Boeing

Boeing Releases Statement in Advance of WTO Interim Decision

CHICAGO, Sept. 15 /PRNewswire/ -- Boeing today released the following statement regarding the impending interim decision by a World Trade Organization (WTO) panel in DS 353, the formal complaint the European Union brought in 2006 against alleged U.S. government subsidies to Boeing:

"We expect the WTO later today to issue a preliminary ruling on charges the EU has made against various U.S. practices at the state, local and federal levels. This ruling follows an earlier final WTO ruling by a separate panel in June that unequivocally condemned European assistance to Airbus – notably the product-development subsidies known as launch aid – as illegal and harmful to U.S. aerospace interests.

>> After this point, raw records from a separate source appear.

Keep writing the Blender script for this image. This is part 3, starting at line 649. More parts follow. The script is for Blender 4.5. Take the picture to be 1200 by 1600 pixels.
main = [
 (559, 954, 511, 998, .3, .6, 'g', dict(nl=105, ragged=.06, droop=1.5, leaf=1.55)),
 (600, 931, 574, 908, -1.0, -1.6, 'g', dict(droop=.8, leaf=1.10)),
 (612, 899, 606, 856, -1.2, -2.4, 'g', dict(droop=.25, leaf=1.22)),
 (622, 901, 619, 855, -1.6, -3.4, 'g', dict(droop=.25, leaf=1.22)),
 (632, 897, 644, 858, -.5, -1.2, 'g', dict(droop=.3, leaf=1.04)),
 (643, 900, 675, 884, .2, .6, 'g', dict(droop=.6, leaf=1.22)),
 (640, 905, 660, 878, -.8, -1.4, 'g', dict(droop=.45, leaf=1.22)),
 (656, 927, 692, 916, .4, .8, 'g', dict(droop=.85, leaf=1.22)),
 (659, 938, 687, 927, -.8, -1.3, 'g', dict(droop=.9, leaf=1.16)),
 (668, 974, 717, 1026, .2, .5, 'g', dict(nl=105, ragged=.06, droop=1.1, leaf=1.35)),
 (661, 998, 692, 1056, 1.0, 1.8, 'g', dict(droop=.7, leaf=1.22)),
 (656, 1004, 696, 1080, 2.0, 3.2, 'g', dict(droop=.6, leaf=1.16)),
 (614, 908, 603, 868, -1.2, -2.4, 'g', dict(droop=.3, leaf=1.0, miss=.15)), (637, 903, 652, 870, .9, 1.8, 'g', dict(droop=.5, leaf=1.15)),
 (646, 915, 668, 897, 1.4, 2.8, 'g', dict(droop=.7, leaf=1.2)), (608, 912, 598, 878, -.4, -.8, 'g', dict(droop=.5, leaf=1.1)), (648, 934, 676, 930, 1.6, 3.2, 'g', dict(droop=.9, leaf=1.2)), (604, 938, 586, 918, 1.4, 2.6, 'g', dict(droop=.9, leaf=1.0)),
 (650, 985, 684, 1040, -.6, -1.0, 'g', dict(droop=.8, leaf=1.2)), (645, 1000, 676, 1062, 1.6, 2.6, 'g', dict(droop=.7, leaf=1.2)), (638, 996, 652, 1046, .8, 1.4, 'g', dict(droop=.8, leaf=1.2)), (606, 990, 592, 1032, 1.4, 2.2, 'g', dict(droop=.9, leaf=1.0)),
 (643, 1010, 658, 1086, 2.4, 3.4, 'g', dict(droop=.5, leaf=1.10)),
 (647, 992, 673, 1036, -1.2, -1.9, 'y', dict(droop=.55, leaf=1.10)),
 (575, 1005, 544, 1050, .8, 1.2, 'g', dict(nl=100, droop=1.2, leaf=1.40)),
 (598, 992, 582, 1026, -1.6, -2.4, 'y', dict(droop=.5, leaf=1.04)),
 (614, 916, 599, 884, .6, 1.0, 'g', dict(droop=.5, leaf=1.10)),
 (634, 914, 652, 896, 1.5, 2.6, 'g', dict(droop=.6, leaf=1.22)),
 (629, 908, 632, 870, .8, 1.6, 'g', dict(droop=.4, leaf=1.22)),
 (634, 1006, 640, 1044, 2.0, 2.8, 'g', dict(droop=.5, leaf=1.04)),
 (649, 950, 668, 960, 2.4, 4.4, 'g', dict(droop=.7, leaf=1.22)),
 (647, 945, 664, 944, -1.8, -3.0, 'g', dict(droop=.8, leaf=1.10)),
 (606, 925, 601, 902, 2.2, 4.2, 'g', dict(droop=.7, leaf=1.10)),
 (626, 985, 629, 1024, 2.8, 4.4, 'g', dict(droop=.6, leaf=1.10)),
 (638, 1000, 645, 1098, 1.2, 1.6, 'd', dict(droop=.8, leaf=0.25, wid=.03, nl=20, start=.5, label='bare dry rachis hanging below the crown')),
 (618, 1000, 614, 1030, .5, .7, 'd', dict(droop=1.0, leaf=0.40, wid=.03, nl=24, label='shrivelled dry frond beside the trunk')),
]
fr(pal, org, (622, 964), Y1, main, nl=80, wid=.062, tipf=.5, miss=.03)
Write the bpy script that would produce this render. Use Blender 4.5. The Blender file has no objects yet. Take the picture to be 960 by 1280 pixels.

"We look forward to learning how the WTO has ruled in today's preliminary decision on U.S. practices, none of which have the market-distorting impact of launch aid nor even approach the sheer scale of European subsidy practices. In June, the WTO held in a case against the EU that Airbus had received illegal subsidies totaling more than $20 billion in principle. Launch aid, which represented the lion's share of the involved illegal aid (roughly $15 billion), is unique to Airbus, unparalleled within U.S. industry, and – as the WTO has confirmed – harmful to U.S. aerospace interests and the American worker.

"To date, Airbus and its government sponsors have defiantly resisted abandoning launch aid. Media reports indicate that plans remain in place to provide billions of Euros of launch aid for the A350, a product that will compete with the Boeing 777 and 787. Unless that money is provided on full commercial terms, that would be an incomprehensible step in light of the recent ruling against launch aid and the outstanding obligation under WTO rules that Airbus repay the $4 billion in illegal launch aid it received for the A380, or restructure the A380's financing to proven commercial terms.

"We have full confidence in WTO processes and its dispute-resolution procedures. The U.S. government's actions in remedying European concerns with FSC/ETI last decade demonstrate its approach to obligations under WTO findings. Likewise, we fully expect Airbus/EADS and the EU to act in the same way, making good on their end of the WTO bargain."